A first priority is security support to the Nigerian government. The EU and its member states could assist Nigeria’s security agencies with logistics and communication facilities to help protect rural dwellers and respond more effectively to early warnings and distress calls. As most armed groups are hiding in forests, the EU could provide the military with reconnaissance and intelligence-gathering equipment to help apprehend them, making all such assistance subject to appropriate human rights vetting. Furthermore, the EU and its member states can help the Nigerian government secure the country’s borders by offering better training and equipment to strengthen customs and immigration agencies’ capacity to stem the flow of illicit firearms and foreign jihadists, and also by helping the Department of State Services improve intelligence gathering around border communities and target networks bringing firearms into the region. They can also support the full establishment and operations of the National Centre for the Control of Small Arms and Light Weapons, created by the government on 3 May, as part of efforts to curb illicit firearms in the country and improve regional cooperation in arresting the transnational flow of firearms.
Secondly, the EU and its member states should help ease the humanitarian crisis.

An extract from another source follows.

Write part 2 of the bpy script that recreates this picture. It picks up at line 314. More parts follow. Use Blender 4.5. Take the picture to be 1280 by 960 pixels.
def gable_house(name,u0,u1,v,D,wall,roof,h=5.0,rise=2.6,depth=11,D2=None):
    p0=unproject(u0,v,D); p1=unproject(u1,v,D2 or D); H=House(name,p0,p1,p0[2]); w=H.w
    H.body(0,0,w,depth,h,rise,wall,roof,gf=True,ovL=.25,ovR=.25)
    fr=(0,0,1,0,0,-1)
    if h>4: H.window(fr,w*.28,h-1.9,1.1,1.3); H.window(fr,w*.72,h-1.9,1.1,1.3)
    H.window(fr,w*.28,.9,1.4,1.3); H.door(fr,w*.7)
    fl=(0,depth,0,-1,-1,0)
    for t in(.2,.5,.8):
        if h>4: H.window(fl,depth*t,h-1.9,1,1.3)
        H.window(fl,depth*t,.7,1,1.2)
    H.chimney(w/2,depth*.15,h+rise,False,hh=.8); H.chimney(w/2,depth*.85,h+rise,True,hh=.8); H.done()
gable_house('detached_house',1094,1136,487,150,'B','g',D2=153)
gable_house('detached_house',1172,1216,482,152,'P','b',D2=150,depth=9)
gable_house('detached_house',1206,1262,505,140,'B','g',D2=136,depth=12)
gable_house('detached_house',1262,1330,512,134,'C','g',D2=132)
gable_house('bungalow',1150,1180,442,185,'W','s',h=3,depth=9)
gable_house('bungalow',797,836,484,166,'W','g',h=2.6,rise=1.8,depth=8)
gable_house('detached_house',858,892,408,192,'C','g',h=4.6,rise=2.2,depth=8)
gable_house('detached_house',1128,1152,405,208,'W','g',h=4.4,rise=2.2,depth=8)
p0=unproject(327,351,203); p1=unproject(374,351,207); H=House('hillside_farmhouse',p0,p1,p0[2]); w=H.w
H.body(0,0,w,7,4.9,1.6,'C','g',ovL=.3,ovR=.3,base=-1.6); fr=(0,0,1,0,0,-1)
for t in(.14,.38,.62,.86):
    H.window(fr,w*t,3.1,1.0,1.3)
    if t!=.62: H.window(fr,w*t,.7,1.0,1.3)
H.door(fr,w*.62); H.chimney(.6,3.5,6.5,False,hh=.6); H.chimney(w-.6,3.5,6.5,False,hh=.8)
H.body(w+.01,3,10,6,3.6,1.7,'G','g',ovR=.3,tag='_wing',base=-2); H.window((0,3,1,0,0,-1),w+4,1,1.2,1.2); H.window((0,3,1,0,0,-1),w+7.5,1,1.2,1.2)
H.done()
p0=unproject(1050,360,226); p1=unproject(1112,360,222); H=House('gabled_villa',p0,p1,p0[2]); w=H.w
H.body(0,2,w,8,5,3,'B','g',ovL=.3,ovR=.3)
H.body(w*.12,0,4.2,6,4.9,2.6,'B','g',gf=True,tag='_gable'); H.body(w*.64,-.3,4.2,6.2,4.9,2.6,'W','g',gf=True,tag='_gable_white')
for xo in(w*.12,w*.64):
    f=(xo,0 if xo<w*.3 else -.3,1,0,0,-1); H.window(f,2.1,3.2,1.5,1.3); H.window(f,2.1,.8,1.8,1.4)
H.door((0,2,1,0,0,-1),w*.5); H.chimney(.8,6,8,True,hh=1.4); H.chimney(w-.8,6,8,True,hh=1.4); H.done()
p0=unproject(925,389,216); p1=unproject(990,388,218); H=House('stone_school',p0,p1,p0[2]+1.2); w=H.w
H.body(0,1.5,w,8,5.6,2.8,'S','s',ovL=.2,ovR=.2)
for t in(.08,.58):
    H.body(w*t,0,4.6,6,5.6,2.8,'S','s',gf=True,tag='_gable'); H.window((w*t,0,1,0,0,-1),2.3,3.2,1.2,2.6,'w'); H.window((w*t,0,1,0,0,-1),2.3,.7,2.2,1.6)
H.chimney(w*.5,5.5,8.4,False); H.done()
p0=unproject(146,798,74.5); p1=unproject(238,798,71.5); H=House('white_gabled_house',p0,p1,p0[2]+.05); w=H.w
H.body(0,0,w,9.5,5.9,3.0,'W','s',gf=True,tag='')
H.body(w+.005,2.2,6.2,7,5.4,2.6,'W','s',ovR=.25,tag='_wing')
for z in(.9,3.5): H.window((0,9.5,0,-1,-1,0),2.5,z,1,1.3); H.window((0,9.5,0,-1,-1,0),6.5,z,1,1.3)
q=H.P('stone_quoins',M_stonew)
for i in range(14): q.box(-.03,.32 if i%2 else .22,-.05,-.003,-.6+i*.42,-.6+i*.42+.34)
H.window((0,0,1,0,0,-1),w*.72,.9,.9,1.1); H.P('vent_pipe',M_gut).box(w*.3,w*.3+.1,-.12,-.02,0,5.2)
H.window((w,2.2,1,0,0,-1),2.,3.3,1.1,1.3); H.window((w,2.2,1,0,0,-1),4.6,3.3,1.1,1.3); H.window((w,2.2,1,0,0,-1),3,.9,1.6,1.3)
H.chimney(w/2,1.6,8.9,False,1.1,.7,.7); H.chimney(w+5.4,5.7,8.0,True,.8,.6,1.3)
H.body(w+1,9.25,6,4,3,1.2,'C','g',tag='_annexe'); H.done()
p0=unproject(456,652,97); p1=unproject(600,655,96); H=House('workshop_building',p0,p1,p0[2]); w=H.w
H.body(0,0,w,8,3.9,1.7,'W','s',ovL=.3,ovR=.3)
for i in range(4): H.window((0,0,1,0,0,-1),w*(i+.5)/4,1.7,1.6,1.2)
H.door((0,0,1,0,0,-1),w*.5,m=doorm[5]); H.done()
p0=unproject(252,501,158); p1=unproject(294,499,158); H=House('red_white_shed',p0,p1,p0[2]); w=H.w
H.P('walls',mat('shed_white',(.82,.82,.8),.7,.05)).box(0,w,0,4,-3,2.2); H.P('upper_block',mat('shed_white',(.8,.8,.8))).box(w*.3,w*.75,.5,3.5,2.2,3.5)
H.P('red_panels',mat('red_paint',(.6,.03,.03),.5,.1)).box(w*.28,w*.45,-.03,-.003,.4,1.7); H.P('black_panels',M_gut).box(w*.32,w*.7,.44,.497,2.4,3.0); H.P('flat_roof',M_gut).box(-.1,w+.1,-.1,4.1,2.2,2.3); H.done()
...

Beyond providing direct aid to the thousands of IDPs living in poorly run camps, they could help the Nigerian government survey the numerous displaced who have found refuge in cities and villages. Many victims of abduction, women and children especially, though released, remain at risk of exploitation, trafficking and gender-based violence. The EU and its member states could focus on the establishment and expansion of special community-based counselling and rehabilitation programs, providing women and children victims with physical and psycho-social support that could help reduce their vulnerability to such risks. The European Commission’s announcement, on 11 May, that it would allocate €37 million for humanitarian relief to vulnerable populations in Nigeria in 2021 is a step in the right direction. In making distributions from this fund, the EU should consider the critical needs in the North West.
Thirdly, the EU and its member states should lend greater support to measures aimed at curbing herder-farmer tensions. In the short term, they should provide assistance to various initiatives by state governments, communities and civil society organisations promoting dialogue and peaceful coexistence between herders and farmers, and also among different ethnic and religious groups.
Looking ahead, they should offer technical and financial support to state governments seeking to implement the National Livestock Transformation Plan, which represents Nigeria’s most comprehensive strategy yet to encourage pastoralists to switch to ranching and other sedentary livestock production systems. Modernising the livestock sector is key to resolving the herder-farmer conflict, which triggered the crisis in the North West in the first place – and now threatens Nigeria’s political stability and food security.